_Aim of the exercise_:
Repeat the records below exactly, from the first line through the line containing "S = bpy.context.scene", and leave out any pictures.

_Data for the task_:

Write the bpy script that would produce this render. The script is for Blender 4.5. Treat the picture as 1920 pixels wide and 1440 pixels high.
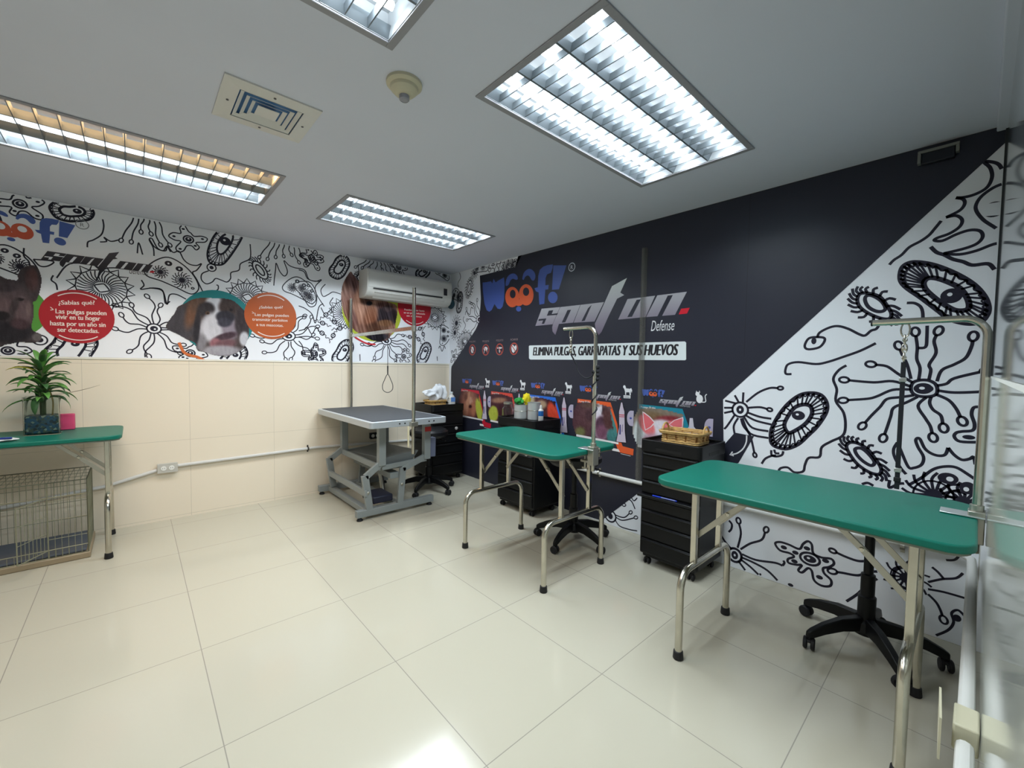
import bpy, bmesh, math, random
from mathutils import Vector, Matrix
from mathutils.geometry import tessellate_polygon
from math import sin, cos, pi, radians
C = bpy.context.scene.collection
for o in list(bpy.data.objects): bpy.data.objects.remove(o)
S = bpy.context.scene

# ---------------- camera, world, lights, exposure ----------------
FPX = 788.584
YAW, PITCH, ROLL = radians(137.986), radians(-2.483), radians(0.889)
CAM = Vector((4.215, -2.790, 1.249))
fw = Vector((cos(YAW)*cos(PITCH), sin(YAW)*cos(PITCH), sin(PITCH)))
r0 = Vector((sin(YAW), -cos(YAW), 0)); u0 = r0.cross(fw)
rt = cos(ROLL)*r0 + sin(ROLL)*u0; up = -sin(ROLL)*r0 + cos(ROLL)*u0
cd = bpy.data.cameras.new('camera'); cam = bpy.data.objects.new('camera', cd); C.objects.link(cam)
cd.sensor_fit = 'HORIZONTAL'; cd.sensor_width = 36; cd.lens = 36*FPX/1920; cd.clip_start = 0.005
cam.matrix_world = Matrix(((rt.x, up.x, -fw.x, CAM.x), (rt.y, up.y, -fw.y, CAM.y), (rt.z, up.z, -fw.z, CAM.z), (0, 0, 0, 1)))
S.camera = cam
S.view_settings.view_transform = 'Standard'; S.view_settings.look = 'None'
S.view_settings.gamma = 1; S.view_settings.use_curve_mapping = False
S.view_settings.exposure = 0.22
W = bpy.data.worlds.new('world'); S.world = W; W.use_nodes = True
W.node_tree.nodes['Background'].inputs[0].default_value = (0.8, 0.9, 1, 1)
W.node_tree.nodes['Background'].inputs[1].default_value = 0.3
H = 2.31
XR = 4.25          # right wall plane
YF = -4.7          # wall behind the camera
TUBE_W = 11.0       # watts of one fluorescent tube
COOL = (0.84, 0.94, 1.0); WARM = (1.0, 0.60, 0.26)
# troffer positions: x0, y0 (low corner), size .585 x 1.185 ; colour of each row
LIGHTS = [(2.852, -1.756, (1, 1, 1)), (2.855, -3.320, (1, 1, 1)), (0.915, -1.760, (1, 1, 1)), (0.925, -3.322, (1, 0, 2))]
LW, LL = 0.585, 1.186
def tube_lamp(x, y, kind, gain=1):
    l = bpy.data.lights.new('tube_light', 'AREA'); l.shape = 'RECTANGLE'; l.size = 0.026; l.size_y = 1.1
    l.energy = TUBE_W*gain*(1 if kind == 1 else 0.8); l.color = COOL if kind == 1 else WARM
    o = bpy.data.objects.new('tube_light', l); C.objects.link(o); o.location = (x, y, H+(0.048 if gain > 1.2 else 0.027))
for (lx, ly, rows) in LIGHTS:
    for i, k in enumerate(rows):
        if k: tube_lamp(lx+LW*(i+0.5)/3, ly+LL/2, k, 1.35 if lx < 2 and ly < -3 else 1.1 if lx < 2 else 0.95)

# ---------------- helpers ----------------
def lin(c):
    if isinstance(c, str):
        c = c.lstrip('#'); c = [int(c[i:i+2], 16) for i in (0, 2, 4)]
    if max(c) > 1.001: c = [v/255 for v in c]
    return tuple((v/12.92 if v <= 0.04045 else ((v+0.055)/1.055)**2.4) for v in c)
MATS = {}
def mat(name, col, rough=0.5, metal=0.0, spec=0.5, bump=0, bscale=50, var=0, vscale=6, trans=0, ior=1.45, emit=None, estr=0, coat=0, alpha=1):
    if name in MATS: return MATS[name]
    m = bpy.data.materials.new(name); m.use_nodes = True; nt = m.node_tree; b = nt.nodes['Principled BSDF']
    c = lin(col); b.inputs['Base Color'].default_value = (*c, 1)
    b.inputs['Roughness'].default_value = rough; b.inputs['Metallic'].default_value = metal
    b.inputs['Specular IOR Level'].default_value = spec; b.inputs['IOR'].default_value = ior
    b.inputs['Transmission Weight'].default_value = trans; b.inputs['Coat Weight'].default_value = coat
    b.inputs['Alpha'].default_value = alpha
    if emit: b.inputs['Emission Color'].default_value = (*emit, 1); b.inputs['Emission Strength'].default_value = estr
    if var or bump:
        tc = nt.nodes.new('ShaderNodeTexCoord')
    if var:
        n = nt.nodes.new('ShaderNodeTexNoise'); n.inputs['Scale'].default_value = vscale; n.inputs['Detail'].default_value = 4
        nt.links.new(tc.outputs['Object'], n.inputs['Vector'])
        mr = nt.nodes.new('ShaderNodeMapRange'); mr.inputs['From Min'].default_value = 0.3; mr.inputs['From Max'].default_value = 0.7
        mr.inputs['To Min'].default_value = 1-var; mr.inputs['To Max'].default_value = 1+var
        nt.links.new(n.outputs['Fac'], mr.inputs['Value'])
        mx = nt.nodes.new('ShaderNodeVectorMath'); mx.operation = 'SCALE'; mx.inputs[0].default_value = c
        nt.links.new(mr.outputs[0], mx.inputs['Scale']); nt.links.new(mx.outputs[0], b.inputs['Base Color'])
    if bump:
        n = nt.nodes.new('ShaderNodeTexNoise'); n.inputs['Scale'].default_value = bscale
        nt.links.new(tc.outputs['Object'], n.inputs['Vector'])
        bp = nt.nodes.new('ShaderNodeBump'); bp.inputs['Strength'].default_value = bump; bp.inputs['Distance'].default_value = 0.003
        nt.links.new(n.outputs['Fac'], bp.inputs['Height']); nt.links.new(bp.outputs[0], b.inputs['Normal'])
    MATS[name] = m
    return m

class MB:
    def __init__(s): s.v = []; s.f = []; s.col = {}
    def add(s, vs, fs):
        n = len(s.v); s.v += [tuple(v) for v in vs]; s.f += [tuple(i+n for i in f) for f in fs]; return s
    def box(s, x0, x1, y0, y1, z0, z1, M=None):
        vs = [Vector((x, y, z)) for z in (z0, z1) for y in (y0, y1) for x in (x0, x1)]
        if M: vs = [M @ v for v in vs]
        return s.add(vs, [(0, 2, 3, 1), (4, 5, 7, 6), (0, 1, 5, 4), (2, 6, 7, 3), (0, 4, 6, 2), (1, 3, 7, 5)])
    def bar(s, a, b, w, h, upv=(0, 0, 1)):
        a = Vector(a); b = Vector(b); d = (b-a).normalized(); u = Vector(upv)
        if abs(d.dot(u)) > 0.97: u = Vector((0, 1, 0))
        sd = d.cross(u).normalized(); u = sd.cross(d)
        vs = [p+sd*(i*w/2)+u*(j*h/2) for p in (a, b) for j in (-1, 1) for i in (-1, 1)]
        return s.add(vs, [(0, 2, 3, 1), (4, 5, 7, 6), (0, 1, 5, 4), (2, 6, 7, 3), (0, 4, 6, 2), (1, 3, 7, 5)])
    def tube(s, pts, r, n=10, closed=False, cap=True):
        pts = [Vector(p) for p in pts]; N = len(pts); rr = r if isinstance(r, (list, tuple)) else [r]*N
        prev = None; rings = []
        for i, p in enumerate(pts):
            if closed: t = (pts[(i+1) % N]-pts[i-1]).normalized()
            else: t = (pts[min(i+1, N-1)]-pts[max(i-1, 0)]).normalized()
            if prev is None:
                a = Vector((0, 0, 1)) if abs(t.z) < 0.9 else Vector((1, 0, 0)); nrm = t.cross(a).normalized()
            else: nrm = (prev-t*prev.dot(t)).normalized()
            prev = nrm; bn = t.cross(nrm)
            rings.append([p+(nrm*cos(2*pi*k/n)+bn*sin(2*pi*k/n))*rr[i] for k in range(n)])
        base = len(s.v); s.v += [tuple(v) for r_ in rings for v in r_]
        for i in range(N if closed else N-1):
            j = (i+1) % N
            for k in range(n): s.f.append((base+i*n+k, base+i*n+(k+1) % n, base+j*n+(k+1) % n, base+j*n+k))
        if cap and not closed:
            s.f.append(tuple(base+k for k in range(n))[::-1]); s.f.append(tuple(base+(N-1)*n+k for k in range(n)))
        return s
    def lathe(s, prof, c=(0, 0, 0), n=24, M=None):
        base = len(s.v); 
        for (r, z) in prof:
            for k in range(n):
                v = Vector((r*cos(2*pi*k/n), r*sin(2*pi*k/n), z))
                if M: v = M @ v
                s.v.append(tuple(v+Vector(c)))
        for i in range(len(prof)-1):
            for k in range(n): s.f.append((base+i*n+k, base+i*n+(k+1) % n, base+(i+1)*n+(k+1) % n, base+(i+1)*n+k))
        s.f.append(tuple(base+k for k in range(n))[::-1]); s.f.append(tuple(base+(len(prof)-1)*n+k for k in range(n)))
        return s
    def prism(s, poly, z0, z1, M=None):
        n = len(poly); vs = [Vector((x, y, z)) for z in (z0, z1) for (x, y) in poly]
        if M: vs = [M @ v for v in vs]
        return s.add(vs, [tuple(range(n))[::-1], tuple(range(n, 2*n))]+[(i, (i+1) % n, n+(i+1) % n, n+i) for i in range(n)])
def rrect(w, h, r, n=6):
    out = []
    for (cx, cy, a0) in ((w/2-r, h/2-r, 0), (-w/2+r, h/2-r, 90), (-w/2+r, -h/2+r, 180), (w/2-r, -h/2+r, 270)):
        for k in range(n+1): a = radians(a0+90*k/n); out.append((cx+r*cos(a), cy+r*sin(a)))
    return out
def obj(name, mb, m, parent=None, loc=None, bevel=0, smooth=30, seg=2):
    me = bpy.data.meshes.new(name); me.from_pydata(mb.v, [], mb.f); me.update()
    bm = bmesh.new(); bm.from_mesh(me); bmesh.ops.recalc_face_normals(bm, faces=bm.faces); bm.to_mesh(me); bm.free()
    me.materials.append(m)
    if smooth:
        me.shade_smooth(); me.set_sharp_from_angle(angle=radians(smooth))
    o = bpy.data.objects.new(name, me); C.objects.link(o)
    if loc: o.location = loc
    if parent: o.parent = parent
    if bevel:
        b = o.modifiers.new('bevel', 'BEVEL'); b.width = bevel; b.segments = seg; b.limit_method = 'ANGLE'; b.angle_limit = radians(40)
    return o
def tag(o, label, cat, group=None):
    o['label'] = label; o['category'] = cat
    if group: o['group'] = group
    return o
def thing(name, label, cat, loc=(0, 0, 0), rotz=0, group=None):
    o = bpy.data.objects.new(name, None); C.objects.link(o); o.empty_display_size = 0.05
    o.location = loc; o.rotation_euler = (0, 0, rotz); return tag(o, label, cat, group)
def struct(name, mb, m, **k):
    o = obj(name, mb, m, **k); o['kind'] = 'structure'; return o
def dup(root, loc, label, group=None):
    r = root.copy(); C.objects.link(r); r.location = loc; r['label'] = label
    if group: r['group'] = group
    for ch in root.children:
        c = ch.copy(); C.objects.link(c); c.parent = r
        for g in ch.children:
            d = g.copy(); C.objects.link(d); d.parent = c
    return r
def catmull(pts, sub=5, closed=False):
    n = len(pts); out = []
    if n < 3: return list(pts)
    rng = range(n if closed else n-1)
    for i in rng:
        g = lambda k: pts[k % n] if closed else pts[min(max(k, 0), n-1)]
        p0, p1, p2, p3 = g(i-1), g(i), g(i+1), g(i+2)
        for k in range(sub):
            t = k/sub
            out.append(tuple(0.5*((2*p1[d])+(-p0[d]+p2[d])*t+(2*p0[d]-5*p1[d]+4*p2[d]-p3[d])*t*t+(-p0[d]+3*p1[d]-3*p2[d]+p3[d])*t**3) for d in range(len(p1))))
    if not closed: out.append(tuple(pts[-1]))
    return out

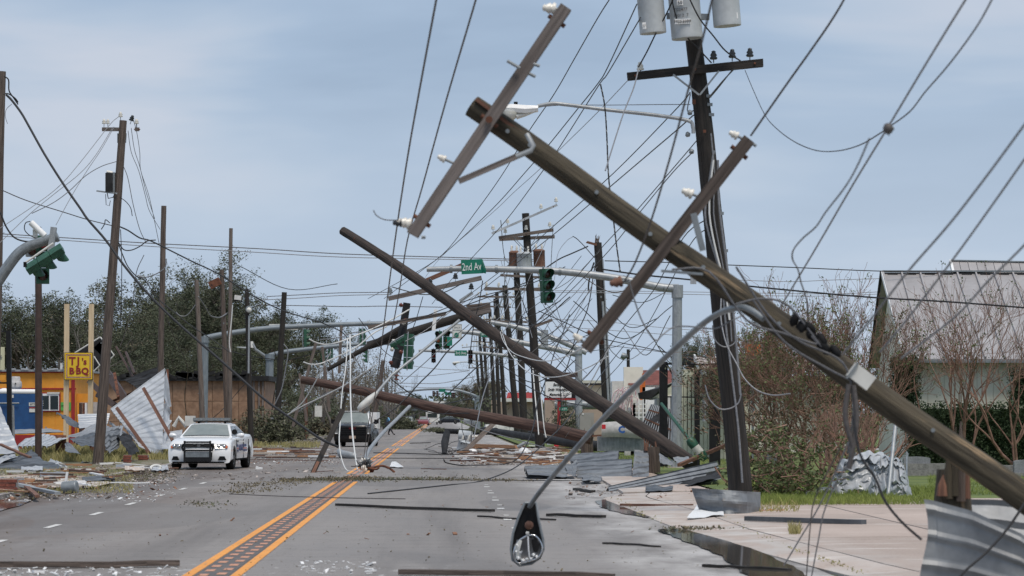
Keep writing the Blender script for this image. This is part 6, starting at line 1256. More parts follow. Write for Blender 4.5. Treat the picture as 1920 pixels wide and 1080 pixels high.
# the big oak and its neighbours along the left horizon
TL = [(oakA, 372, 462, 235, .4, 'large spreading oak with ragged crown, tallest of the trees behind the poles', 1.0, None), (oakB, 310, 480, 245, 2.2, 'broad oak crown joined to the tall oak, above the brown building', 1.0, None), (oakC, 430, 500, 240, 1.1, 'dense oak rising behind the floodlight pole', 1.0, 'leaf_mid'),
 (oakC, 268, 545, 232, 3.3, 'dark oak behind the tilted corrugated sheet', 1.2, None), (oakB, 215, 560, 238, 5.0, 'oak behind the tall leaning pole', 1.1, 'leaf_mid'), (oakC, 150, 550, 225, .2, 'dark bushy oak behind the yellow sign', 1.2, None), (oakA, 95, 556, 230, 4.4, 'oak with thin upper twigs behind the dark steel pole', 1.2, 'leaf_mid'),
 (oakC, 30, 530, 222, 2.0, 'dense dark tree above the orange restaurant', 1.1, None), (oakC, -20, 545, 228, .9, 'dark tree cut by the picture edge', 1.2, None), (sparse, 120, 560, 200, 1.0, 'thin half-bare tree with pale twigs behind the restaurant', 1.3, None), (bare, 160, 590, 195, 2.4, 'bare brown tree between the two sign posts', 1.6, None), (bare, 60, 620, 195, .4, 'bare brown tree over the restaurant roof', 1.6, None),
 (oakC, 350, 600, 215, 5.5, 'low dense tree directly behind the brown building', 1.3, None), (oakC, 480, 560, 236, 2.9, 'rounded oak behind the near-black pole', 1.1, None), (oakB, 540, 575, 250, 3.8, 'oak at the end of the tree belt with sky gaps', 1.0, None), (oakC, 200, 640, 208, 4.6, 'low dark tree behind the wrecked canopy', 1.5, None), (oakC, 460, 630, 214, .6, 'low dark tree behind the square mast columns', 1.4, None),
 (sparse, 590, 578, 240, 2.0, 'thin tree with sparse leaves above the long mast arm', 1.2, None), (sparse, 645, 600, 250, .3, 'ragged thin tree behind the white hanging cables', 1.2, None), (sparse, 570, 640, 255, 1.9, 'thin tree behind the reddish level pole', 1.5, None), (bare, 625, 640, 230, 4.0, 'bare grey tree behind the pickup', 1.3, None), (bare, 668, 655, 235, 5.2, 'bare grey tree beside the stubby leaning pole', 1.3, None),
 (sparse, 640, 655, 262, 1.2, 'thin storm-stripped tree by the roadside brush', 1.1, None), (bare, 716, 668, 470, 3.1, 'leafless grey tree past the parked pickup', 1.2, None), (bare, 752, 686, 700, .7, 'small leafless tree by the far verge', 1.3, None), (sparse, 640, 672, 290, 5.8, 'thin olive tree low behind the pickup', 1.8, None), (sparse, 690, 700, 430, 3.6, 'low twiggy tree at the far verge', 1.9, None), (bare, 600, 650, 265, 2.2, 'bare tree behind the white signboard back', 1.7, None), (bare, 668, 680, 340, 1.2, 'bare low tree beside the pickup roof', 2.0, None), (sparse, 735, 706, 600, 2.6, 'small twiggy tree nearest the bridge', 1.8, None)]
for src, px, yt, d, rz, lb, wd, mt in TL: put_tree(src, px, yt, d, rz, lb, mt=mt, wide=wd)
TR = [(sparse, 880, 670, 350, 1.5, 'greenish-brown tree behind the farthest poles of the row', 1.1, None), (oakB, 892, 700, 420, .4, 'far olive tree crown at the end of the pole row', 1.2, 'leaf_olive'), (oakC, 862, 738, 700, 2.2, 'hazy round tree over the distant bridge', 1.0, None), (oakC, 842, 742, 760, 4.1, 'hazy low tree right of the far signals', 1.0, None), (oakC, 785, 735, 720, 1.0, 'hazy tree standing over the bridge parapet', .8, None), (oakC, 760, 742, 560, 3.0, 'dark far tree where the tree belt meets the bridge', 1.2, None),
 (oakC, 905, 745, 480, 5.0, 'dark far tree behind the red-roofed shop', 1.2, None), (oakC, 1035, 752, 230, 2.7, 'bushy green tree behind the red signpost', 1.0, 'leaf_mid'), (oakC, 1016, 757, 215, 1.7, 'small bushy tree between row pole and signboard', 1.0, 'leaf_mid'), (oakB, 1330, 612, 190, 3.3, 'leafy tree rising over the shed roof by the big dark pole', .7, 'leaf_mid'), (sparse, 1258, 662, 210, .9, 'thin tree showing above the rust-red roof', .9, None), (oakC, 1447, 568, 105, 1.0, 'dense green crown peeping over the mossy pole', .45, 'leaf_mid'), (oakC, 1590, 670, 130, 2.0, 'green tree behind the bare reddish branches', 1.3, None)]
for src, px, yt, d, rz, lb, wd, mt in TR: put_tree(src, px, yt, d, rz, lb, mt=mt, wide=wd)
for q in (oakA, oakB, oakC, sparse, bare): purge(q)
# far-off wood closing the view on both sides
rnd = random.Random(77); fw = MB(); fw2 = MB(); tr2 = MB()
for k in range(260):
    px = rnd.uniform(-250, 625); d = rnd.uniform(262, 300); top = 600+60*noise.noise(V((px*.01, 3, 0))) if px < 560 else 738+.1*(px-560)
    x = P(px, 0, d).x; h = P(0, top, d).z; leaf_quads(fw, (x, d, h*rnd.uniform(.1, .85)), 2.0 if px < 560 else 1.0, 120, .28, rnd, .9)
for k in range(230):
    px = rnd.uniform(530, 742); d = rnd.uniform(470, 560); top = 668+.14*(px-540)+70*noise.noise(V((px*.03, 5, 0))); x = P(px, 0, d).x; h = P(0, top, d).z; leaf_quads(fw2, (x, d, h*rnd.uniform(.08, .95)), 1.9, 70, .34, rnd, .9)
for k in range(70):
    px = rnd.uniform(560, 740); d = rnd.uniform(440, 470); x = P(px, 0, d).x; tr2.tube([(x, d, 0), (x+rnd.uniform(-.8, .8), d, rnd.uniform(5, 9.5))], [.16, .05], 4)
for k in range(150):
    px = rnd.uniform(905, 2200); d = rnd.uniform(300, 380); h = P(0, 735, d).z; leaf_quads(fw, (P(px, 0, d).x, d, h*rnd.uniform(.1, .9)), 2.6, 90, .36, rnd, .9)
for k in range(160):
    px = rnd.uniform(640, 1010); d = rnd.uniform(1000, 1150); h = P(0, 764-8*abs(noise.noise(V((px*.02, 9, 0)))), d).z+2; leaf_quads(fw, (P(px, 0, d).x, d, h*rnd.uniform(.1, .9)), 5, 50, 1.6, rnd, .7)
stuff('far_woods', fw, 'leaf_dark'); stuff('far_thicket', fw2, 'leaf_olive'); stuff('far_trunks', tr2, 'bark_grey')
# crape myrtles: reddish multi-stemmed, mostly leafless
def myrtle(seed, base, H_, stems, label, nleaf, lean=0, lm='leaf_fresh', spreadx=.5, lev=4, r=.05):
    rnd = random.Random(seed); t = thing('crape_myrtle', base, label, 'tree', 'crape myrtles'); w = MB(); tips = []
    for s in range(stems):
        d = V((rnd.gauss(lean, spreadx), rnd.gauss(0, .3), 1)); grow(w, V(base)+V((rnd.uniform(-.2, .2), rnd.uniform(-.2, .2), -.05)), d, H_*.38, r*rnd.uniform(.7, 1.2), lev, rnd, tips, .46, .20, (2, 4), bend=.15, nseg=4, rmin=.005, taper=.62, ratio=.72)
    w.build('trunk', 'bark_red', t)
    if nleaf:
        lf = MB()
        for q in tips:
            if rnd.random() < nleaf: leaf_quads(lf, q, .10, rnd.randint(2, 7), .07, rnd)
        lf.build('crown', lm, t)
    return t
myrtle(41, (P(1815, 0, 84).x, 84, 0), 5.4, 6, 'bare reddish many-stemmed tree in front of the barn wall', .22, 0, spreadx=.34)
myrtle(43, (P(1585, 0, 82).x, 82, 0), 5.0, 9, 'bare reddish many-stemmed tree against the barn gable and sky', .25, -.05, spreadx=.32, lev=5)
myrtle(47, (P(1500, 0, 80).x, 80, 0), 4.4, 8, 'bare reddish tree with tufts of green next to the dense crown', .55, -.1, spreadx=.42, lev=5)
myrtle(53, (P(1920, 0, 84).x, 84, 0), 4.9, 6, 'bare reddish tree leaning out of the picture by the barn', .15, 0, spreadx=.35)
myrtle(59, (P(1445, 0, 84).x, 84, 0), 3.7, 6, 'reddish tree with yellow-green leaves behind the big dark pole', .85, 0, 'leaf_mid', spreadx=.45, lev=5)
myrtle(61, (P(1640, 0, 66).x, 66, 0), 2.4, 8, 'low tangle of broken reddish branches over the crumpled sheet', .12, -.5, spreadx=.9, lev=3)
myrtle(67, (P(1545, 0, 72).x, 72, 0), 2.4, 9, 'felled reddish limbs sprawling in front of the trees', .2, .3, spreadx=1.1, lev=3)
# leafy fallen boughs
def bough(seed, px, py0, d, w_, h_, n, lm, label, s=.085, name='fallen_bough', tw='bark_red'):
    rnd = random.Random(seed); c = P(px, py0, d); t = thing(name, V((c.x, d, max(0, c.z))), label, 'fallen branches', 'fallen leafy branches'); w = MB(); lf = MB()
    for k in range(n):
        a = V((c.x+rnd.gauss(0, w_*.3), d+rnd.uniform(-.8, .8), max(.04, c.z+abs(rnd.gauss(0, h_*.45))))); b = a+V((rnd.gauss(0, w_*.16), rnd.gauss(0, .3), rnd.gauss(.06, h_*.16))); b.z = max(b.z, .05)
        w.tube([a, (a+b)/2+V((0, 0, rnd.gauss(0, .05))), b], [rnd.uniform(.008, .02), .01, .004], 4, caps=False)
        for q in range(rnd.randint(2, 5)): leaf_quads(lf, a.lerp(b, rnd.random()), .14, 5, s, rnd)
    w.build('branch', tw, t); lf.build('crown', lm, t)
bough(1, 1462, 925, 60, 1.8, 1.2, 200, 'leaf_fresh', 'leafy green fallen boughs behind the foot of the big dark pole')
bough(2, 1430, 850, 78, 1.6, 1.4, 110, 'leaf_olive', 'brown-green thicket of broken boughs next to the big dark pole')
bough(3, 1530, 835, 78, 2.6, 1.6, 90, 'leaf_olive', 'olive thicket beneath the bare reddish trees')
bough(4, 1610, 900, 63, 1.2, .7, 50, 'leaf_fresh', 'leafy sprays lying over the crumpled sheet')
bough(5, 520, 826, 165, 2.6, 1.5, 260, 'leaf_mid', 'pile of fallen green branches beside the police car', .16, tw='bark_grey')
bough(6, 480, 815, 170, 1.6, 1.2, 120, 'leaf_olive', 'smaller brush heap against the brown building', .16, tw='bark_grey')
bough(7, 752, 804, 350, 2.8, 1.3, 300, 'leaf_mid', 'roadside brush heap behind the walking person', .26, tw='bark_grey')
bough(8, 700, 800, 400, 4.0, 2.0, 240, 'leaf_dark', 'dark roadside brush behind the pickup', .26, tw='bark_grey')
bough(9, 812, 808, 240, 1.2, .2, 60, 'leaf_mid', 'leafy branches around the end of the pole across the far lane', .12, tw='bark_grey')
bough(12, 890, 810, 225, 2.0, .2, 60, 'leaf_mid', 'leaves and twigs scattered along the fallen far pole', .12, tw='bark_grey')
bough(10, 600, 812, 240, 2.2, 1.0, 120, 'leaf_olive', 'brown brush at the verge behind the leaning board', .2, tw='bark_grey')
bough(11, 1060, 812, 170, 1.4, 1.6, 120, 'leaf_mid', 'shrubby growth around the red signpost', .14, tw='bark_grey')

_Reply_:
Write the bpy script that would produce this render. The script is for Blender 4.5. Treat the picture as 1920 pixels wide and 1440 pixels high.
import bpy, bmesh, math, random
from mathutils import Vector, Matrix
from mathutils.geometry import tessellate_polygon
from math import sin, cos, pi, radians
C = bpy.context.scene.collection
for o in list(bpy.data.objects): bpy.data.objects.remove(o)
S = bpy.context.scene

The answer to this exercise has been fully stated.